Passive House Passes the Test in Historic Hereford

December 18, 2012 8:46 pm Published by

A controversial planning permission has been secured with the assistance of Tetlow King Planning (TKP) for a Bauhaus movement influenced Passive House in a highly constrained historic location in Hereford.

The site, which is located within a Conservation Area, consists of a mature garden that adjoins a Listed Building and is surrounded by 4 other properties. The site  had planning permission dating back to 1999 for a traditional two storey dwelling, which was partially commenced in 2004, by the construction of a driveway. It was argued that the modern design approach was not at odds with the guidance in the National Planning Policy Framework (March 2012) and despite vigorous objections from neighbours, who instructed their own planning consultants to object, was approved by the Planning Committee of Herefordshire Council.

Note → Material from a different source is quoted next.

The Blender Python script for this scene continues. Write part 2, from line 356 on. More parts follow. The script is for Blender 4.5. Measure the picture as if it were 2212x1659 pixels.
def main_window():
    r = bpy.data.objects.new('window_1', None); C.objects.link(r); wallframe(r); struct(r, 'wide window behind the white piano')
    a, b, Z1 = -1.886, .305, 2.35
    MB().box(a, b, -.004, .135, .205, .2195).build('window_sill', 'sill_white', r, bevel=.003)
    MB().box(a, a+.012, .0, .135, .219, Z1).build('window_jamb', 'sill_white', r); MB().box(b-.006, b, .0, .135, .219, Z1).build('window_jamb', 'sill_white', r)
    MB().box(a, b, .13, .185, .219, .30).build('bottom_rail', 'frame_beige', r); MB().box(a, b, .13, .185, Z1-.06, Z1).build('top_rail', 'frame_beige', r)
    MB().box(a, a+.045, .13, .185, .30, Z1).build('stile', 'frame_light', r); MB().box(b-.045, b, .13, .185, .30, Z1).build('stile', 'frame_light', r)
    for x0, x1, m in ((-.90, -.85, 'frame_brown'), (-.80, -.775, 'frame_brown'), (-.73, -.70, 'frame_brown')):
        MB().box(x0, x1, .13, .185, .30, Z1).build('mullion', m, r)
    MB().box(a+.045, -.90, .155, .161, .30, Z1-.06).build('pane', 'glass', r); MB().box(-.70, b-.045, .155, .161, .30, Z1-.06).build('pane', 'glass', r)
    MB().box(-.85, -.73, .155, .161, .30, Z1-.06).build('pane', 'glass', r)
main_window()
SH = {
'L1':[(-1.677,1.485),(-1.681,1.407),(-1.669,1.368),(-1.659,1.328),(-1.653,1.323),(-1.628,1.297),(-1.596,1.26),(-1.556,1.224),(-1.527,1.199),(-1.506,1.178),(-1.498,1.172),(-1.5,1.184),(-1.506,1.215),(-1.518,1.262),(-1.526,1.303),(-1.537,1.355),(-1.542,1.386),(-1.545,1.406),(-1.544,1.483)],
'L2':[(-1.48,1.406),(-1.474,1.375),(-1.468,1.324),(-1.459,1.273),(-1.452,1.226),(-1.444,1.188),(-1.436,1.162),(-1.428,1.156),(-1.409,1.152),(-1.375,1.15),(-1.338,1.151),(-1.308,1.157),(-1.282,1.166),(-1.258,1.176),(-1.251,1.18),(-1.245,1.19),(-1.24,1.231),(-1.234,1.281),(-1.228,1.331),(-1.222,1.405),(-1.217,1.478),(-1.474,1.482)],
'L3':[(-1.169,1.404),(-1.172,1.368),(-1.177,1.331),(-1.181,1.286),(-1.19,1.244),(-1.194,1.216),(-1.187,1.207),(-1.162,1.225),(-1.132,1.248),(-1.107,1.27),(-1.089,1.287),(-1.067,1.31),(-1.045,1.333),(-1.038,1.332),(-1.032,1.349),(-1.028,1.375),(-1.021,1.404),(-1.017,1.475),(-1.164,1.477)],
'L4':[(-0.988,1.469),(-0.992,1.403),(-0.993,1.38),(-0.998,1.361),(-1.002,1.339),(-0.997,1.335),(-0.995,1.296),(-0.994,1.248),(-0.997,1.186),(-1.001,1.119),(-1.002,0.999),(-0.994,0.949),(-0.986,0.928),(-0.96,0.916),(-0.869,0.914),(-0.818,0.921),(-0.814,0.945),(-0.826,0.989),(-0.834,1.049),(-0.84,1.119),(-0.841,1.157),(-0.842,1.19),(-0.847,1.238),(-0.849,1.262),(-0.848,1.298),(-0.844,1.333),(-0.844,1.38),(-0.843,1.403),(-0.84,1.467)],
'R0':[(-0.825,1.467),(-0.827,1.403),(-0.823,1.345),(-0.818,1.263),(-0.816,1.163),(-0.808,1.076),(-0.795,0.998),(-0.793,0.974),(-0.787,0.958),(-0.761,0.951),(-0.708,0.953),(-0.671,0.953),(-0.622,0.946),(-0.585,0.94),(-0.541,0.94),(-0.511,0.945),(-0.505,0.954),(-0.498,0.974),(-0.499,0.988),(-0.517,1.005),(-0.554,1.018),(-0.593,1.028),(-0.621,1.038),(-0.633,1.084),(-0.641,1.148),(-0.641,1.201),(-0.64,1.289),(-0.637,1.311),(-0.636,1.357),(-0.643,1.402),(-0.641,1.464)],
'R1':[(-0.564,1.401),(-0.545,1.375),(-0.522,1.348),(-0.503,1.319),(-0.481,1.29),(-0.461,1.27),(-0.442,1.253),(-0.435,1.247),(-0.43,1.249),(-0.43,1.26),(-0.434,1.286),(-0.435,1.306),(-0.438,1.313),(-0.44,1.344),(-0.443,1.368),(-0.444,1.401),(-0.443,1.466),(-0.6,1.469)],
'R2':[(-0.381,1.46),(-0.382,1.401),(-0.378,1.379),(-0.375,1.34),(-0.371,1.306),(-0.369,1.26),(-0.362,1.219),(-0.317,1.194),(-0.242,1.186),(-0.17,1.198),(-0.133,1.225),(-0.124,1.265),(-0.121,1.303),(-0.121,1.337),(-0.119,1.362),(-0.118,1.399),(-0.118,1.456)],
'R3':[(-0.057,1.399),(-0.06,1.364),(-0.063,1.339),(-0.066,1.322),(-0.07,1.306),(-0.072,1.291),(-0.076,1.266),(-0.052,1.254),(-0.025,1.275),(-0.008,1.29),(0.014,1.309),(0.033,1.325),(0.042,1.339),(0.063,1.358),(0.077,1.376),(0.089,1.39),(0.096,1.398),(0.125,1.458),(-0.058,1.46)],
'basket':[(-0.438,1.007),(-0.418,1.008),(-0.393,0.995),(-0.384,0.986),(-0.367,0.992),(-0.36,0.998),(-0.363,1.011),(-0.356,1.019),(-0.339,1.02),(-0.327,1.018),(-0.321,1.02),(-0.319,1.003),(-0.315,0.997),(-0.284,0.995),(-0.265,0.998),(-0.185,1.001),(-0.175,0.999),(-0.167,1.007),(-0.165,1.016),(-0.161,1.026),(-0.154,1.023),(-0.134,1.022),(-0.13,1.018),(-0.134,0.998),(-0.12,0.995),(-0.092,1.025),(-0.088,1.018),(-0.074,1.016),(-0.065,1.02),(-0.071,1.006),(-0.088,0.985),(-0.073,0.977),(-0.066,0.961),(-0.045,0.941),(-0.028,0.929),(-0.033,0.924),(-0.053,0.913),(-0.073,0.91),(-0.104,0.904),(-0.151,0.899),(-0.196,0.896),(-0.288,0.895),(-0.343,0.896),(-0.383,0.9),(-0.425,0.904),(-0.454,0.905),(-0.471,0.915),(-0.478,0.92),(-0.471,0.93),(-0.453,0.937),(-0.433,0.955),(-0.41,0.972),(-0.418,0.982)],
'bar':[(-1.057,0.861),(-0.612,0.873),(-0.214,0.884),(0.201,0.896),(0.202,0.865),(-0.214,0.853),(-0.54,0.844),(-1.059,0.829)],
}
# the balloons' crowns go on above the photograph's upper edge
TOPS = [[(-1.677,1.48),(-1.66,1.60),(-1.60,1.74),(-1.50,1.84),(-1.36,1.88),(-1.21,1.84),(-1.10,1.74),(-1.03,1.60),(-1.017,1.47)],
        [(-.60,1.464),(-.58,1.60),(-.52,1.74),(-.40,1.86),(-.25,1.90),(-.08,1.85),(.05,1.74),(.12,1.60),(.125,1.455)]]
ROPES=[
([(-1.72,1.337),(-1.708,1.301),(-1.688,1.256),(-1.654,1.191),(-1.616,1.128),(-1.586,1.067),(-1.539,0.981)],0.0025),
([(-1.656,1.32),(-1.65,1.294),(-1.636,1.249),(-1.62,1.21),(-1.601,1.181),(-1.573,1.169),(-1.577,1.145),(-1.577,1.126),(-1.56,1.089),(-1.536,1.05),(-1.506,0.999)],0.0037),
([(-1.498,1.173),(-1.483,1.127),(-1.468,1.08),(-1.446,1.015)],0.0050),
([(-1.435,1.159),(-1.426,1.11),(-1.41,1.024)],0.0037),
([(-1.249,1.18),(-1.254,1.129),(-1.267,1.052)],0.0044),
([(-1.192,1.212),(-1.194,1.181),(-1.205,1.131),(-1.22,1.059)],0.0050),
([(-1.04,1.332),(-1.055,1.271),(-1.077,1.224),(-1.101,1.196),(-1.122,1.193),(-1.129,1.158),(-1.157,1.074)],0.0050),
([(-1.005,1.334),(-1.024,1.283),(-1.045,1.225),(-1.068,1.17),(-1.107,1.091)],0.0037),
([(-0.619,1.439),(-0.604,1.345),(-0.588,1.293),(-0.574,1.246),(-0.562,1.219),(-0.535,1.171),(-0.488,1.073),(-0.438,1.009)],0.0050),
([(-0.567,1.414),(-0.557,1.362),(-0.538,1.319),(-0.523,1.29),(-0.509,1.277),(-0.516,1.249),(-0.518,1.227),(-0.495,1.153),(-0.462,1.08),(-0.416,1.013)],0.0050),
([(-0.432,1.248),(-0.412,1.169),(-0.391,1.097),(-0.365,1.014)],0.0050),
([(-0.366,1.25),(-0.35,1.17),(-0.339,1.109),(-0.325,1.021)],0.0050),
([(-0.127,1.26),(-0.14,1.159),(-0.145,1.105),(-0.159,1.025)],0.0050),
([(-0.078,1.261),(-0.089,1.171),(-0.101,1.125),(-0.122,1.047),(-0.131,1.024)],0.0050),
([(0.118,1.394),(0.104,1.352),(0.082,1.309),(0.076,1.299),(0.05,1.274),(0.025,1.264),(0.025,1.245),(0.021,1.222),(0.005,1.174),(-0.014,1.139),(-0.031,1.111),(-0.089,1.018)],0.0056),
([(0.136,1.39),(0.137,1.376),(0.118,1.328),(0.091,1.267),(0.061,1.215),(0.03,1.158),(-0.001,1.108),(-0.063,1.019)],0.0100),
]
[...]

The local objections stemmed from a strong opposition to the design approach, arguing that a more traditional house would also be capable of delivering energy efficiencies. However, TKP  pointed out that  the design was not only influenced by the work of the early modernist architects of the 20th Century, with particular reference to the Bauhaus movement and its characteristic use of clean lines, white render and flat roofs, but also by Passive House low energy design and contemporary modern architectural use of large expanses of glazing linking inside and out.

At the Planning Committee James Stacey, Director, spoke in support of the application.  Members agreed with his arguments that the overall energy efficiency, design credentials and the valid fallback position were strong material considerations and that the proposal was not inappropriate for the constrained historic setting.  Architype of Hereford are the Architects.